But how get back to Germany? He had grave doubts about the Gasché passport being good again. He put the question to Meloy, and Meloy advised against it. There was a better way: get a new passport under a new name. So for a few days Rintelen became “Edward V. Gates, wine merchant, of Millersburg, Pa.” In this guise Meloy introduced him to one of his own real-estate salesmen, and Rintelen took this man to dinner once or twice to work up the illusion. Then, one day, he asked the salesman to go with him to the passport bureau in New York and be his witness to an application for a passport. The salesman went, and in good faith swore that Rintelen was Edward V. Gates. His faith was not so good when he swore he had known him for three years. The application was transmitted telegraphically to Washington. Much to Rintelen’s astonishment and alarm, it was denied.
Meanwhile, Meloy had been working on a devious scheme to protect himself in his mission to Berlin. He must be cloaked in eminent respectability on this errand, for it would be an unpopular one with the British if they knew its real purpose, and he must hide that. First of all, he would take his wife, who did not know what his mission was. She had taken an active interest before the war in the peace movements centring at The Hague, and nothing was more natural than that she should wish now, during the war, to renew her friendships in Holland with an eye to furthering a cause now more than ever vital to the world.
But Meloy was not content with only one companion. He must have others who would expand the picture of innocence abroad. One of his neighbours in the suburb on the Jersey Coast where he made his country home was a wealthy woman known widely in America for her interest both in the peace and suffrage movements. Meloy telephoned to her and asked her to see him at his home. This lady drove over one summer evening in her motor car, accompanied by two women friends. The friends sat in the open car while she sat on the porch talking to Meloy. Meloy is very deaf; the lady had to talk loudly to make him hear. Meloy differed from most deaf people, who usually speak in a lower tone than those who hear well—he went rather to the other extreme, and spoke louder than most folks do. The women in the car heard the conversation, and they heard it a second time when their friend repeated it to them on the way home. And the Government heard it also, from the lips of all three.
The burden of the conversation was this: Meloy was taking his wife to Europe for a vacation; they were going to Holland, where so many forward-looking movements for the good of mankind made their international headquarters; he would be drawn aside a great deal by business affairs and Mrs. Meloy would be lonesome; he was anxious to provide companionship for her, if the lady would accompany them, he would pay all her expenses, he would assure her that her journey would be made de luxe, he would (he put it more delicately) even add a money consideration, he would see that the journey included a visit to war-bound Germany, now so difficult of access, that in Germany she should have entrée to social circles so exclusive that they were inaccessible even to the American Ambassador, and that, to crown all, she should be presented to the Kaiser.

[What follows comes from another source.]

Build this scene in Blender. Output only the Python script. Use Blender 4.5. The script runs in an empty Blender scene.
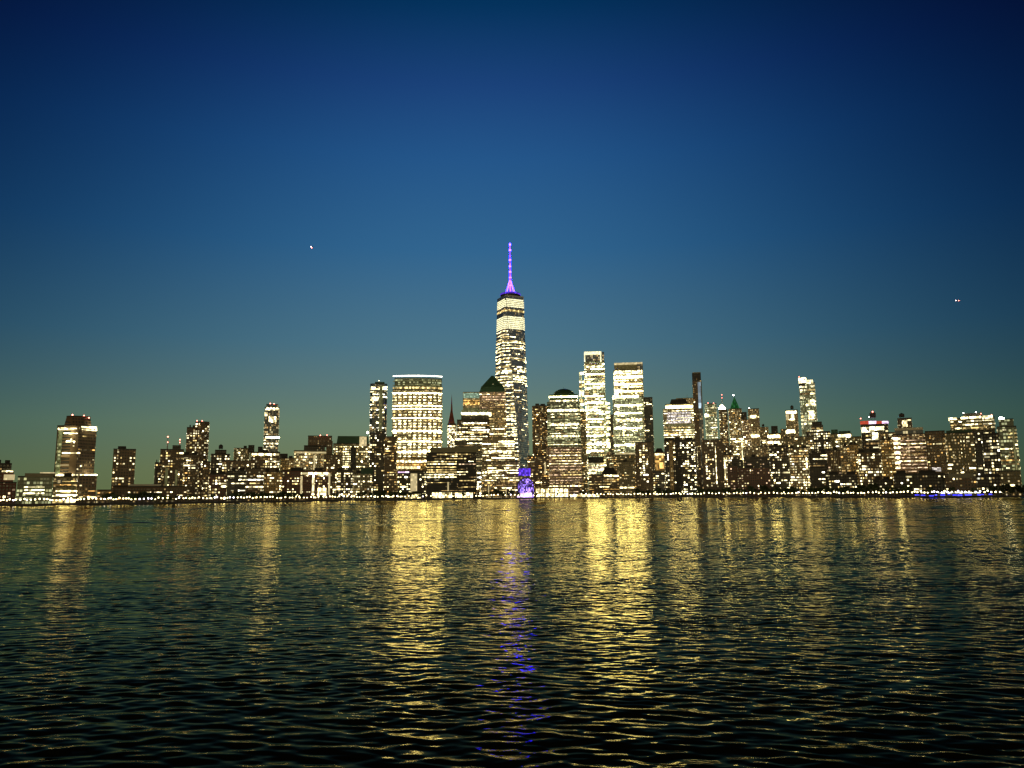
import bpy, bmesh, math, random
import numpy as np
from mathutils import Matrix, Vector

random.seed(7)
sc = bpy.context.scene
col = sc.collection
W, H, F = 1024, 768, 769.0
CAM_H = 8.0
PITCH = math.atan(110.2 / F)
ROLL = 0.0085
R = math.radians

# ------------------------------------------------------------------ camera
cam_d = bpy.data.cameras.new('camera')
cam = bpy.data.objects.new('camera', cam_d)
col.objects.link(cam)
cam_d.sensor_width = 36.0
cam_d.lens = F * 36.0 / W
cam_d.clip_start = 0.5
cam_d.clip_end = 80000.0
CM = Matrix.Translation((0, 0, CAM_H)) @ Matrix.Rotation(math.pi / 2 + PITCH, 4, 'X') @ Matrix.Rotation(-ROLL, 4, 'Z')
cam.matrix_world = CM
sc.camera = cam
CR = CM.to_3x3()
CRI = CR.inverted()

def ray(x, y):
    return CR @ Vector(((x - W / 2) / F, (H / 2 - y) / F, -1.0))

def proj(p):
    q = CRI @ (Vector(p) - Vector((0, 0, CAM_H)))
    if q.z >= -0.01:
        return None
    return (W / 2 + F * q.x / -q.z, H / 2 - F * q.y / -q.z)

def at_y(x, y, Y):
    """point on the vertical plane at distance Y along the view, seen at pixel x, y (used to measure sizes)"""
    d = ray(x, y)
    t = Y / d.y
    return Vector((d.x * t, Y, CAM_H + d.z * t))

# shoreline distance for each bearing (metres)
SHORE = [(-400, 640), (-100, 740), (65, 800), (185, 905), (305, 1000), (425, 1160), (535, 1232), (655, 1200), (745, 1090), (825, 960),
         (950, 820), (1100, 720), (1400, 620)]
def shore(x):
    x = min(max(x, -400), 1400)
    for (x0, y0), (x1, y1) in zip(SHORE, SHORE[1:]):
        if x <= x1:
            t = (x - x0) / (x1 - x0)
            return y0 + (y1 - y0) * t
    return SHORE[-1][1]

LAND_Z = 2.2

# ------------------------------------------------------------------ materials
MATS = {}
def new_mat(name):
    m = bpy.data.materials.new(name)
    m.use_nodes = True
    nt = m.node_tree
    for n in list(nt.nodes):
        nt.nodes.remove(n)
    out = nt.nodes.new('ShaderNodeOutputMaterial')
    return m, nt, out

def math_node(nt, op, a, b=None, c=None):
    n = nt.nodes.new('ShaderNodeMath')
    n.operation = op
    for i, v in enumerate((a, b, c)):
        if v is None:
            continue
        if isinstance(v, (int, float)):
            n.inputs[i].default_value = v
        else:
            nt.links.new(v, n.inputs[i])
    return n.outputs[0]

def plain(name, colr, rough=0.7, metal=0.0, noise=0.25, scale=0.15, spec=0.3):
    m, nt, out = new_mat(name)
    b = nt.nodes.new('ShaderNodeBsdfPrincipled')
    b.inputs['Roughness'].default_value = rough
    b.inputs['Metallic'].default_value = metal
    b.inputs['Specular IOR Level'].default_value = spec
    tc = nt.nodes.new('ShaderNodeTexCoord')
    nz = nt.nodes.new('ShaderNodeTexNoise')
    nz.inputs['Scale'].default_value = scale
    nz.inputs['Detail'].default_value = 5
    nt.links.new(tc.outputs['Object'], nz.inputs['Vector'])
    mix = nt.nodes.new('ShaderNodeMix'); mix.data_type = 'RGBA'
    mix.inputs['A'].default_value = tuple(c * (1 - noise) for c in colr) + (1,)
    mix.inputs['B'].default_value = tuple(min(1, c * (1 + noise)) for c in colr) + (1,)
    nt.links.new(nz.outputs['Fac'], mix.inputs['Factor'])
    nt.links.new(mix.outputs['Result'], b.inputs['Base Color'])
    nt.links.new(b.outputs[0], out.inputs[0])
    MATS[name] = m
    return m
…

The lady said she would think it over. It was an attractive invitation, but she did not just like it—perhaps it was too attractive. She talked it over with her friends: they advised against it. She telephoned Meloy next day and declined.
Meloy repeated the invitation to several women. All declined. Then, as the Noordam was to sail on August 3d, and he had no more time, he decided to take his secretary, a Miss Brophy.

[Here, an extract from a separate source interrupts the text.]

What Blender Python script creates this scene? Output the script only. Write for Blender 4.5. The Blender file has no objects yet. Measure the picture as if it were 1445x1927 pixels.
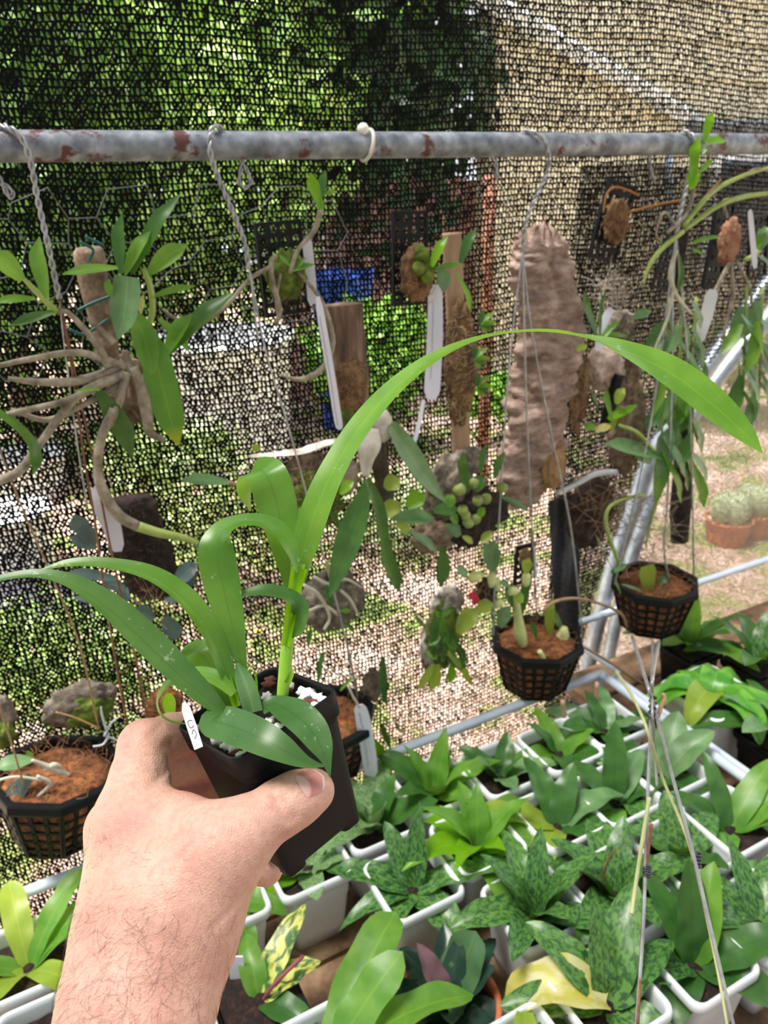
import bpy, math, random
import numpy as np
from mathutils import Vector, Matrix, noise
random.seed(7); rng = np.random.default_rng(7)
scn = bpy.context.scene
col = scn.collection

# ---------------------------------------------------------------- camera
FPX, CX, CY = 1450.0, 722.5, 963.5
EYE = np.array([0.0, 0.0, 1.6])
_p, _r, YAW = math.radians(22.94), math.radians(-1.63), math.radians(27.14)
_X = np.array([1.0, 0, 0]); _U = np.array([0, math.sin(_p), math.cos(_p)])
CF = np.array([0, math.cos(_p), -math.sin(_p)])
CR = math.cos(_r)*_X + math.sin(_r)*_U
CU = -math.sin(_r)*_X + math.cos(_r)*_U
cam = bpy.data.cameras.new('camera'); camo = bpy.data.objects.new('camera', cam); col.objects.link(camo)
m = Matrix.Identity(4)
for i in range(3):
    m[i][0], m[i][1], m[i][2], m[i][3] = CR[i], CU[i], -CF[i], EYE[i]
camo.matrix_world = m
cam.sensor_fit = 'VERTICAL'; cam.sensor_height = 36.0; cam.lens = 36.0*FPX/1927.0
cam.clip_start = 0.02; cam.clip_end = 200
cam.dof.use_dof = True; cam.dof.focus_distance = 0.43; cam.dof.aperture_fstop = 13.0
scn.camera = camo

# ---------------------------------------------------------------- light
w = bpy.data.worlds.new('world'); scn.world = w; w.use_nodes = True
nt = w.node_tree; bg = nt.nodes['Background']
bg.inputs[0].default_value = (0.93, 0.97, 1.0, 1); bg.inputs[1].default_value = 1.55
sun = bpy.data.lights.new('sun', 'SUN'); sun.energy = 13.0; sun.angle = math.radians(20); sun.color = (1, 0.96, 0.88)
suno = bpy.data.objects.new('sun', sun); col.objects.link(suno)
suno.rotation_euler = Vector((0.32, 0.10, -1.0)).to_track_quat('-Z', 'Y').to_euler()
suno.location = (0, 0, 6)
scn.view_settings.view_transform = 'Standard'; scn.view_settings.look = 'None'
scn.view_settings.gamma = 1.0; scn.view_settings.exposure = 0.2
scn.view_settings.use_curve_mapping = False

# ---------------------------------------------------------------- geometry helpers
AV = np.array([-math.cos(YAW), -math.sin(YAW), 0]); BV = np.array([math.sin(YAW), -math.cos(YAW), 0])
NV = np.array([-math.sin(YAW), math.cos(YAW), 0])          # away from the camera, square to the back net
UP = np.array([0, 0, 1.0])
CORNER = np.array([0.3725, 1.1327, 0.80])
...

Rintelen was now thoroughly alarmed. The Government’s refusal to grant his fraudulent application for a passport indicated that it knew about him. The Government was getting “warm” in its investigation of the incendiary bombs. The Government was taking an unpleasant interest in Labour’s National Peace Council. Rintelen felt irresistibly the pangs of Heimweh, the longing for home. He must go, at any risk. He would chance it as Gasché again.
So he sailed on the Noordam, with Meloy and party. He bore with him Lamar’s urgent appeals for more funds for Labour’s National Peace Council, now at the high tide of its success. And he was in the hands of Meloy, who was at the first of his own rainbow of hope of millions with which to buy America’s munition output—on commission.

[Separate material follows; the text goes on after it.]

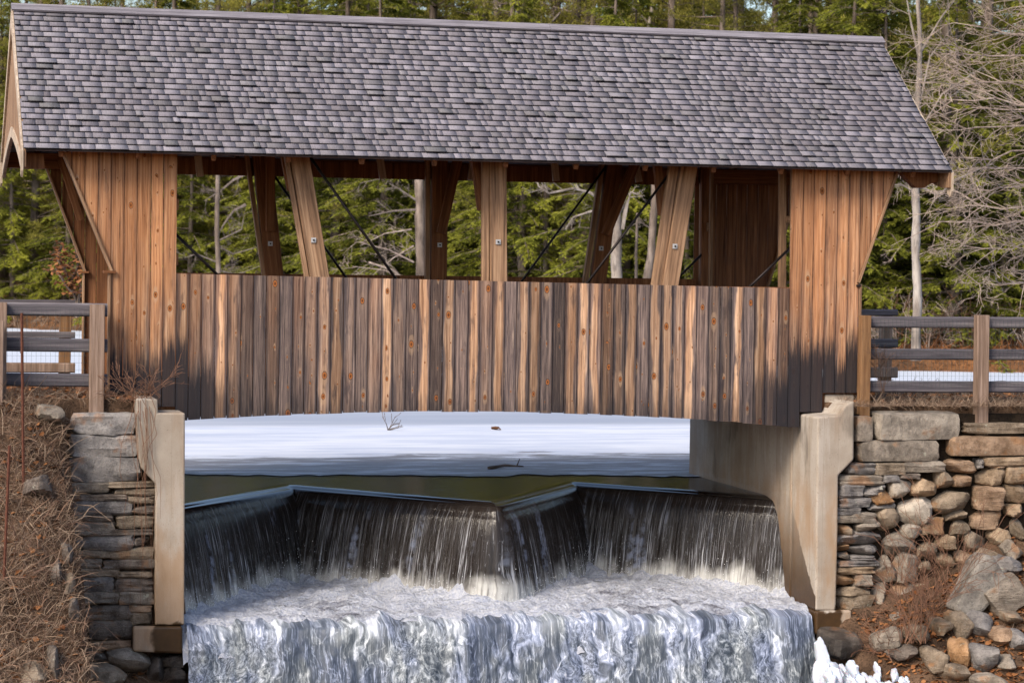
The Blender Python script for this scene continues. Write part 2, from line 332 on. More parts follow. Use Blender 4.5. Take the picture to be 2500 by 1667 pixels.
# ------------------------------------------------------------------ covered bridge
rng = random.Random(7)
ZE, ZR, YE, YR, YB = 2.952, 4.917, -0.40, 2.156, 4.712       # eave and ridge heights, front eave, ridge, back eave
XL, XR = -5.765, 6.603
bridge = empty('covered_bridge', (0.4, 2.15, -0.1), label='weathered wooden covered footbridge with grey shingle roof over the waterfall', cat='covered bridge')
def timber(name, p0, p1, w, d, mat, parent, **kw):           # a beam along p0-p1, w wide in the picture plane, d deep
    p0, p1 = Vector(p0), Vector(p1); z = (p1-p0); L = z.length; z.normalize()
    y = Vector((0, 1, 0)) if abs(z.y) < .8 else Vector((1, 0, 0)); x = y.cross(z).normalized(); y = z.cross(x)
    b = MB(); e = min(w, d)*.06; hw, hd = w/2, d/2
    prof = [(-hw+e, -hd), (hw-e, -hd), (hw, -hd+e), (hw, hd-e), (hw-e, hd), (-hw+e, hd), (-hw, hd-e), (-hw, -hd+e)]
    b.prism(prof, 'z', -L/2, L/2)
    o = bpy.data.objects.new(name, b.mesh(name, mat)); m = Matrix((x, y, z)).transposed().to_4x4(); m.translation = (p0+p1)/2
    o.matrix_basis = m
    return link(o, parent, **kw)
def bar(name, a, b, wpx, Y, d, mat, parent, ext=0.0, **kw):   # beam given by its centre line in the photo, standing in plane Y
    p, q = Vector(PY(*a, Y)), Vector(PY(*b, Y)); q = q + (q-p).normalized()*ext
    return timber(name, p, q, wpx*abs(Y-CAM[1])/FPX/.968, d, mat, parent, **kw)
def board(name, poly, y0, y1, mat, parent, x0, x1, col=None):
    b = MB(); b.prism(poly, 'y', y0, y1); m = b.mesh(name, mat)
    uvl = m.uv_layers.new(name='UVMap')
    for lp in m.loops:
        c = m.vertices[lp.vertex_index].co; uvl.data[lp.index].uv = ((c.x-x0)/(x1-x0), c.z)
    o = bpy.data.objects.new(name, m)
    if col: o.color = (*col, 1)
    return link(o, parent)
ptop = lambda X: 1.40 - .0117*X
def arch(X):
    u = (X-.3)/4.1; return -.312 - .0115*X - .155*u*u
def zbot(X):
    if X < -4.13: return -.075
    if X < -3.76: return -.245
    if X < 4.62: return arch(X)
    if X < 5.02: return -.325
    return -.065
LF = (PY(156, 380, 0), PY(272, 661, 0)); RF = (PY(2186, 425, 0), PY(2092, 690, 0))   # flared wall ends
WL, WR = -4.655, 5.44
def flare(z, side):
    a, b = (LF if side < 0 else RF); t = (z-b[2])/(a[2]-b[2]); t = max(0, t); return b[0] + (a[0]-b[0])*t
def clip(poly, fn):                                          # keep the part of a convex polygon where fn >= 0
    out = []
    for i, p in enumerate(poly):
        q = poly[(i+1) % len(poly)]; a, b = fn(p), fn(q)
        if a >= 0: out.append(p)
        if (a >= 0) != (b >= 0):
            t = a/(a-b); out.append((p[0]+(q[0]-p[0])*t, p[1]+(q[1]-p[1])*t))
    return out
nail_spots = []
def side_wall(Y0, front, LF=LF, RF=RF, WL=WL, WR=WR):
    g = MB(); yb = Y0+.03; ye = yb+.10; a, b = sorted((yb, ye))
    for z0, z1 in ((-.02, .14), (.62, .76)): g.box((WL+.02, a, z0), (WR-.02, b, z1))
    g.box((WL+.9, a, 1.22), (WR-.9, b, 1.36))
    for x0, x1 in ((WL+.03, -3.80), (4.60, WR-.03)):
        g.box((x0, a, 1.55), (x1, b, 1.69)); g.box((x0, a, 2.25), (x1, b, 2.39))
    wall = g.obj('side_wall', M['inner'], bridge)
    tag(wall, 'vertical board side wall with a long window opening' if front else 'far side wall of dark brown boards')
    OPL, OPR = -3.765, 4.525
    cuts = [WL + (WR-WL)*i/61 + (rng.uniform(-.008, .008) if 0 < i < 61 else 0) for i in range(62)]
    cuts = [WL-.165*k for k in range(6, 0, -1)] + cuts + [WR+.165*k for k in range(1, 6)]
    edges = list(zip(cuts[:-1], cuts[1:]))
    for x0, x1 in edges:
        xm = (x0+x1)/2; g0 = .0045
        yj = rng.uniform(-.004, .004)
        for part in (0, 1):
            if OPL < xm < OPR:
                if part: continue
                jb = rng.uniform(-.006, .006) if front else 0
                top = ptop if front else (lambda X: 1.42)
                poly = [(x0+g0, zbot(x0)+jb), (x1-g0, zbot(x1-.01)+jb), (x1-g0, top(x1)), (x0+g0, top(x0))]
                if abs(zbot(x0)-zbot(x1-.01)) > .08: poly[0] = (x0+g0, zbot(xm)); poly[1] = (x1-g0, zbot(xm))
                inn = min(1, max(0, (abs(xm-.4)-3.6)/.5))
                col = (rng.choice((0, 0, .12, .3, .45))*.6 + inn*.3, rng.uniform(.62, 1.55), rng.choice((0, 0, .2, .5, .85, 1, 1)))
            else:
                if part: continue
                zb = zbot(xm); poly = [(x0+g0, zb), (x1-g0, zb), (x1-g0, 3.02), (x0+g0, 3.02)]
                side, (a_, b_), we = (-1, LF, WL) if xm < 0 else (1, RF, WR)
                dx, dz = a_[0]-b_[0], a_[2]-b_[2]
                if (xm-we)*side > 0: poly = clip(poly, lambda p: -side*((p[0]-we)*dz - (p[1]-b_[2])*dx))
                else: poly = clip(poly, lambda p: -side*(p[0]-we))
                if len(poly) < 3: continue
                col = (rng.uniform(.65, 1.0), rng.uniform(.8, 1.2), rng.uniform(.5, 1))
            if len(poly) < 3: continue
            if front:
                board('siding_board', poly, Y0-.022+yj, Y0+.003+yj, M['siding'], wall, x0, x1, col)
            else:
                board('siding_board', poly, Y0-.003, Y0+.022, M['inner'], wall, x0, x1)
    # plumb and flared edge trims
    for side, (a_, b_), we in ((-1, LF, WL), (1, RF, WR)):
        s = -side
        p0 = Vector((a_[0], Y0, a_[2])); p1 = Vector((b_[0], Y0, b_[2])); off = Vector((s*.0, 0, 0))
        m = M['timber']
        timber('edge_trim', p0+off, p1+off, .028, .16, m, wall)
        timber('edge_trim', (we-.016*s, Y0, b_[2]-.03), (we-.016*s, Y0, -.06), .026, .13, m, wall)
        if side < 0: timber('trim_block', (b_[0]-.10, Y0, b_[2]-.015), (b_[0]+.05, Y0, b_[2]-.015), .03, .18, M['inner'], wall)
        else: timber('trim_block', (b_[0]-.02, Y0, b_[2]-.04), (b_[0]+.03, Y0, b_[2]-.04), .03, .14, M['iron'], wall)
    return wall
wall_near = side_wall(0.0, True)
_rb = PY(1872, 700, 4.31); _rt = (_rb[0]+.50, 4.31, _rb[2]+1.6)
wall_far = side_wall(4.31, False, (PY(102, 380, 4.31), PY(207, 662, 4.31)), (_rt, _rb), -4.62, 5.71)
# deck, joists and the arched girders under it
b = MB(); b.box((WL-.3, .06, -.10), (WR+.3, 4.25, -.04)); deck = b.obj('deck', M['inner'], bridge)
for yy in (.14, 4.17):
    b = MB(); xs = np.linspace(-3.72, 4.58, 21)
    poly = [(x, arch(x)+.02) for x in xs] + [(4.58, -.105), (-3.72, -.105)]
    b.prism(poly, 'y', yy-.07, yy+.07); b.obj('girder', M['inner'], bridge)
for x0, x1 in ((-4.12, -3.74), (4.64, 5.40)):
    b = MB(); b.box((x0, .05, -.31), (x1, 4.25, -.105)); b.obj('bearing_sill', M['inner'], bridge)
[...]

At Falmouth the Noordam was detained for fourteen hours. The British took a great interest in the Gasché-Meloy party. Gasché’s baggage revealed nothing suspicious, but Gasché was removed to a long residence in an internment camp near London. Meloy was detained for several days. Mrs. Meloy soon appeared to be beyond suspicion. Miss Brophy declared that her baggage contained only personal effects. But at the bottom of her last trunk was found a wallet containing Gasché’s papers. These were seized, and Miss Brophy and Mrs. Meloy were allowed to proceed to Holland, where they were later rejoined by Meloy.